Google is watching you. So is everyone else, of course, and it’s not like Google is trying to hide the fact – their controversial new privacy policy was plastered over every single web service for the better part of a month. But the USPTO has just granted them a patent on a piece of technology that actually listens to you – and I don’t mean in the helpful Voice Actions sort of way. United States Patent 8,138,930 lays the groundwork for a system that actually listens for keywords in phone conversations and stores the triggers in a database, to serve contextual advertisements later.
There’s no two ways about it: that’s creepy. Although technically no better or worse than using your search history as a template for targeted advertising, the idea of Google literally listening to phone or VOIP conversations is downright unsettling, even if it is just through a computer proxy. The patent covers “environmental conditions” detected by any of a smartphone’s sensors, including location, temperature, humidity, or physical movement. Just as an example, an engineer could write a set of parameters looking for the keywords “football game” in conjunction with rapid shifts in a person’s speed and direction to target people playing a game of pick-up, then serve an ad for Jamba Juice when they search for a drink.
Other sections of the patent point towards contextual advertising beyond a mobile device, including nearby ad vectors. In the football game example above, a digital billboard might be alerted to particular users and begin flashing a Jamba Juice ad with directions, not waiting for the user to activate his or her phone. While some of the more passive methods of tracking in the patent are much less disturbing than the voice keywords, it’s all a considerable step above what Google’s already doing with search and email.

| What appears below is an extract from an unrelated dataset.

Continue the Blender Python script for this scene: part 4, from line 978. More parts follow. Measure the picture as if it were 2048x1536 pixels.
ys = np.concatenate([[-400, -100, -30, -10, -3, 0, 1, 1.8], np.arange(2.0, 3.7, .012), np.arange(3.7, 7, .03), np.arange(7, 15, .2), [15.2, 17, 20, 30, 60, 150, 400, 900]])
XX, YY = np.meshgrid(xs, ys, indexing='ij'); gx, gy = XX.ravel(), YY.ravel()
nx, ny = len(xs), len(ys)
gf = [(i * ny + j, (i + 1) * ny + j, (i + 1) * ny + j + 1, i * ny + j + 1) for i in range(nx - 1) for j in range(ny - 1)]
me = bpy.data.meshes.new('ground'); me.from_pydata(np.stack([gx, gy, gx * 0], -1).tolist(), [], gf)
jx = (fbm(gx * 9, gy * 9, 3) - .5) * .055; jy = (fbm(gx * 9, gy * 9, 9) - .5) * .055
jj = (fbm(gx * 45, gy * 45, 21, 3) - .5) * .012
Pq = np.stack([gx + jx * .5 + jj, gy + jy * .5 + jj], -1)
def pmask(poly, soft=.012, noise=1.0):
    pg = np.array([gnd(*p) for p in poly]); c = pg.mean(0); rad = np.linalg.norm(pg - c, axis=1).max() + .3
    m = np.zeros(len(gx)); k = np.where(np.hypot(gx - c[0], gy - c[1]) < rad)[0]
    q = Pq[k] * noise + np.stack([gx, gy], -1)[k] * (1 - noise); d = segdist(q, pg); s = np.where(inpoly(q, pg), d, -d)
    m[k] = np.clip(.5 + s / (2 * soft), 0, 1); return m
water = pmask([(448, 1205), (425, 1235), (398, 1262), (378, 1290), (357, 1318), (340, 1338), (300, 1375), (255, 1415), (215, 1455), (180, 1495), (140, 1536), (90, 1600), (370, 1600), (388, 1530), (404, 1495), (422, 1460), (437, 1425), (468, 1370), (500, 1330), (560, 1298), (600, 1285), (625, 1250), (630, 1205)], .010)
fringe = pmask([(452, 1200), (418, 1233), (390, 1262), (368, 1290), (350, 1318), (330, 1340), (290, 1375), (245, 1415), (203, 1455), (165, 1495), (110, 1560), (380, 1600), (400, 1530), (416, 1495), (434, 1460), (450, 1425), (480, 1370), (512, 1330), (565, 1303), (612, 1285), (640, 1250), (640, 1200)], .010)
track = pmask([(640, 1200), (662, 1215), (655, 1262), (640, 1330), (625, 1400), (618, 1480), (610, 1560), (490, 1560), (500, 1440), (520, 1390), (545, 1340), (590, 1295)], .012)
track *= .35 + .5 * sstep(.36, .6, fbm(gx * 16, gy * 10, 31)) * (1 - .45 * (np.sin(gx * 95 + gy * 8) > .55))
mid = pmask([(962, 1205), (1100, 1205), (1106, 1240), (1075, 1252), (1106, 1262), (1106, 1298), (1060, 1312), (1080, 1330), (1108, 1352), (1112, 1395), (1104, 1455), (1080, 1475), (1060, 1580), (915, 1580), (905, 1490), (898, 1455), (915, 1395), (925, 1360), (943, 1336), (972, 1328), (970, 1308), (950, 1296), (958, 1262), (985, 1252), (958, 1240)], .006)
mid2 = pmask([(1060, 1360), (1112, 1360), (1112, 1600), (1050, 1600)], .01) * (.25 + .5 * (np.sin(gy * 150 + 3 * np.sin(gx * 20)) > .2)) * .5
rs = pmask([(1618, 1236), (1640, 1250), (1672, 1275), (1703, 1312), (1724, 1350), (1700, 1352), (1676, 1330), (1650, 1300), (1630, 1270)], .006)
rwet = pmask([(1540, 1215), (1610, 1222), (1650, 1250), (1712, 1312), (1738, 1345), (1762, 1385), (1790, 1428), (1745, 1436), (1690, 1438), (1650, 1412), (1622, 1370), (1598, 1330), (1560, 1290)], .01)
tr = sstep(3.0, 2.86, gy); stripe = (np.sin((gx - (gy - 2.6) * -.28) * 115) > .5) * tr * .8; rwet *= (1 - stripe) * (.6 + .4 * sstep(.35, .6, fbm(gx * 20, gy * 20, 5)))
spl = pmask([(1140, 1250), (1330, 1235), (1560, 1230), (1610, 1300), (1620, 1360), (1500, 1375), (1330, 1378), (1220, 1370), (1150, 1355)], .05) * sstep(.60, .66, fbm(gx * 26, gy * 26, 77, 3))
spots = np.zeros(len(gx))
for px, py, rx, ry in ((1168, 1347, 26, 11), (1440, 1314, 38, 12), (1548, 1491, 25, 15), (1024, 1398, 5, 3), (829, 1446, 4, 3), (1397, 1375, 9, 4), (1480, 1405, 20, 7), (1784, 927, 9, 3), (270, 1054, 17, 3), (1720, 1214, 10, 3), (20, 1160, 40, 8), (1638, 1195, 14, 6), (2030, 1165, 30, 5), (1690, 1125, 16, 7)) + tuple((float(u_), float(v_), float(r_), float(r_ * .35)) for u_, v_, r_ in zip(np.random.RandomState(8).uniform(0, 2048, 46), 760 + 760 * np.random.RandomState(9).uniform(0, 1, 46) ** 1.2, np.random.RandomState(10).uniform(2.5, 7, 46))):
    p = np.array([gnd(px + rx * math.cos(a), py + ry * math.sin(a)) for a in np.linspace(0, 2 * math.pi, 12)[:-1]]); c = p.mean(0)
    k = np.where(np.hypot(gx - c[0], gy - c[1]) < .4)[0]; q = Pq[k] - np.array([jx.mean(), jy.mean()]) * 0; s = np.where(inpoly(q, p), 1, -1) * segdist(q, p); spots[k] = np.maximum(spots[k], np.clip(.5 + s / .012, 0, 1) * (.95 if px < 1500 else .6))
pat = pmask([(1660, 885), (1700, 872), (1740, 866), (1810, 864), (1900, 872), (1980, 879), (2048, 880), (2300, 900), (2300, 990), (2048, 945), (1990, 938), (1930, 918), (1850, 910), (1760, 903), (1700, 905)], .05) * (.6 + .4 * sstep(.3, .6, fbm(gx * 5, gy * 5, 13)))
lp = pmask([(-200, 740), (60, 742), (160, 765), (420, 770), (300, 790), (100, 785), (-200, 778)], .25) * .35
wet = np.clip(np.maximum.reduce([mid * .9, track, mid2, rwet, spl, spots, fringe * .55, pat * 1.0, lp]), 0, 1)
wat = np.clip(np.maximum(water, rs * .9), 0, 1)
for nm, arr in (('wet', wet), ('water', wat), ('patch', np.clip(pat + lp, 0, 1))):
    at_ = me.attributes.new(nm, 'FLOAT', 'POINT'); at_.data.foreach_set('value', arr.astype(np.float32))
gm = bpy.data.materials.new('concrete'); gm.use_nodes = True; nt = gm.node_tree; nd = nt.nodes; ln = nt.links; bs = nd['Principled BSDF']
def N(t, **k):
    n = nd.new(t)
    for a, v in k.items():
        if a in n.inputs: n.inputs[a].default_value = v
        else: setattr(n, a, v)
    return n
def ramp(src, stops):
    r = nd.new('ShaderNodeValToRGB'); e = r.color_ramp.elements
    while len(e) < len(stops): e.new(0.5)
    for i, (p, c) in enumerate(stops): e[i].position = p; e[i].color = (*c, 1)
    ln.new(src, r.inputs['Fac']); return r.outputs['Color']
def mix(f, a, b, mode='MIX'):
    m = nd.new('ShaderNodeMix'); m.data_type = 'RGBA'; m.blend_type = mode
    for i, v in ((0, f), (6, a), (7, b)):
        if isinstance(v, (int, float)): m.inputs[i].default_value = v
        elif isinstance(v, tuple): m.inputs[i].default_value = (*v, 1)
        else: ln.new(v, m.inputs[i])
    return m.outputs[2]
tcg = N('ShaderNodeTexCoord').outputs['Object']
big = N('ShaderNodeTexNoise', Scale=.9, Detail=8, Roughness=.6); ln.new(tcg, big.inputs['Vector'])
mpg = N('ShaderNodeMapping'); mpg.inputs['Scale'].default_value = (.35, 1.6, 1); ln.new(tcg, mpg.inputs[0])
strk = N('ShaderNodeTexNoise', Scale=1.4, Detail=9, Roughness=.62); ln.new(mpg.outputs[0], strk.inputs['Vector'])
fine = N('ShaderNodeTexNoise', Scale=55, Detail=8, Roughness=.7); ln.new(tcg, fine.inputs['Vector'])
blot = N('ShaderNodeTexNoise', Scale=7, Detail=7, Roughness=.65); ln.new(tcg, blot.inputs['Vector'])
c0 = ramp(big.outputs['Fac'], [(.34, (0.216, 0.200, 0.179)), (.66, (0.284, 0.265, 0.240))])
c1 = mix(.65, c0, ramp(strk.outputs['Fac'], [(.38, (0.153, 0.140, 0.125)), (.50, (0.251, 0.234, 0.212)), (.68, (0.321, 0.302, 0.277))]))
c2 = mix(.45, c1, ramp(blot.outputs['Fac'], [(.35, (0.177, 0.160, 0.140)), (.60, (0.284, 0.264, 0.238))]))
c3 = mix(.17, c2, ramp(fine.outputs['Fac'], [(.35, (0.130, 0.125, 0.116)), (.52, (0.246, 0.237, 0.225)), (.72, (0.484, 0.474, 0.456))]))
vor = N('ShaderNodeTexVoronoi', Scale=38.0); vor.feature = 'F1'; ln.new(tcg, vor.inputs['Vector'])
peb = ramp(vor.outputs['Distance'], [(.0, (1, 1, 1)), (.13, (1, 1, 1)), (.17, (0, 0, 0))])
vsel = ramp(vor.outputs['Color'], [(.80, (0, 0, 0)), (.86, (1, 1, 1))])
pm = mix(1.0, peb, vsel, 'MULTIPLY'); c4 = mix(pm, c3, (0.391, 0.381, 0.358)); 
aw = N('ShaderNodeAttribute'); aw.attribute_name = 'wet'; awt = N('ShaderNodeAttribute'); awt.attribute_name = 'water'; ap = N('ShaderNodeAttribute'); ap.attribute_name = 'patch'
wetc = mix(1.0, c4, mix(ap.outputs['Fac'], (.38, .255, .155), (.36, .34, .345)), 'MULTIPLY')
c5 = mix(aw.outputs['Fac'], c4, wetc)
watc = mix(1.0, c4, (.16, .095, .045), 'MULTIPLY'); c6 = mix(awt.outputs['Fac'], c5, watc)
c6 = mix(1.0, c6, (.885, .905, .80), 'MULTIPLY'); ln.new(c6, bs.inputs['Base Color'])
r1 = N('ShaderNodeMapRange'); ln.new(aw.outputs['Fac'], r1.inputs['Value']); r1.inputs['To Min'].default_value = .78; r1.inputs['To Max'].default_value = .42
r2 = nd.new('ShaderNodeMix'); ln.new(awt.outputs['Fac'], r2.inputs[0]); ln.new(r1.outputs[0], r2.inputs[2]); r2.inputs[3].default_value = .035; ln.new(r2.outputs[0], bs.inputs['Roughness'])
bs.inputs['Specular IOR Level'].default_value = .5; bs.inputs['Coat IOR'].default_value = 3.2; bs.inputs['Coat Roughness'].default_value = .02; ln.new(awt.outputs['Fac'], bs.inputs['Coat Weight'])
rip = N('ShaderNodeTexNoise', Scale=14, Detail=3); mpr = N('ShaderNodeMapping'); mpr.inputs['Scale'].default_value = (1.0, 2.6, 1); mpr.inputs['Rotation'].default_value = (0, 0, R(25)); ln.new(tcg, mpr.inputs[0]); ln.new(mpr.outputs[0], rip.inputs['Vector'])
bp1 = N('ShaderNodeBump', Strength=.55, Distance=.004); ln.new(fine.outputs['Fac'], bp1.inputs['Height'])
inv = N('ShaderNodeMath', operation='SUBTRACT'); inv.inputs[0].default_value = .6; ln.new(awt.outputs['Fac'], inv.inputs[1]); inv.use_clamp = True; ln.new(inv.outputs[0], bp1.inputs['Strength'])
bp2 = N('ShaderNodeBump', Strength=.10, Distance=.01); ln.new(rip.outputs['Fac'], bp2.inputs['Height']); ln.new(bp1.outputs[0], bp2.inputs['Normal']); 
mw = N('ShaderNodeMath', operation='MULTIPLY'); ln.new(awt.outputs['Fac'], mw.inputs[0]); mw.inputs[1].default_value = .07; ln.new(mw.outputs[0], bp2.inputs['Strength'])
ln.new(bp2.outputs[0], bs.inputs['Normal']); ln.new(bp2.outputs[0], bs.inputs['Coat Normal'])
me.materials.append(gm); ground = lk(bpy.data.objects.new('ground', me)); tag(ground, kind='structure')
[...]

Google’s been under some pretty intense privacy scrutiny in the last year or two, and it’s at a head at the moment. To be blunt, they’d be hard pressed to implement a system like the one described in the patent in the current climate. The documentation goes back to 2005, so someone’s been working on it for quite a while, but there’s no evidence that a voice or sensor tracking system is going in to effect any time soon.
[via SlashGear]
Hopefully they just patented it to prevent others from using such technology. Hey, you never know, maybe Google really isn’t evil 😉
Oh my God! Google will listen to my grocery list!! They will listen when I call the cleaners!!! They heard me call my brother about his car!!!! They even listened to my call to the pet shop! What is this horrible world coming to????
News flash: I *WOULD* rather watch 2000 commercials for products I need/want/use… than to watch 2000 that I found useless and pointless.
Oh my God! Google will listen to my bank account number! They will listen when I call my investment company!!! They heard me call my brother about his recent purchase at a fertilizer / chemical store (and we’ll promptly be put on a watch list for purchasing bomb making supplies)!!! They even listened to my call to call my pot dealer!
News flash: I would rather not watch ANY commercials for products I need/want/use… while using a product or service that I already PAY for.
Perhaps you never use your phone to make the above types of phone calls, or any private / personal calls at all. Frankly, I’m paying for a phone service. I’m paying for a device. Is it really necessary for them to make more money off of me by sending me innocent advertisements? I hate to tell you this, but Google’s motivation behind sending you custom advertisements, isn’t because they’re trying to do you a favor.
Oh shut up. Taking out a patent doesn’t mean they’re going to do anything. Besides Google has no ads on Android per se. It only has ads in cerain google apps. So quit with the FUD.
The fact is that just because they now have a patent, doesn’t mean that they didn’t already have the capability or were not using it already. The patent also does not grant them the right to do it, all the patent does is give them the right to stop competitors from doing it. Make enough noise and your lawmakers may even take the right away from Google to use this as a means of data mining your life.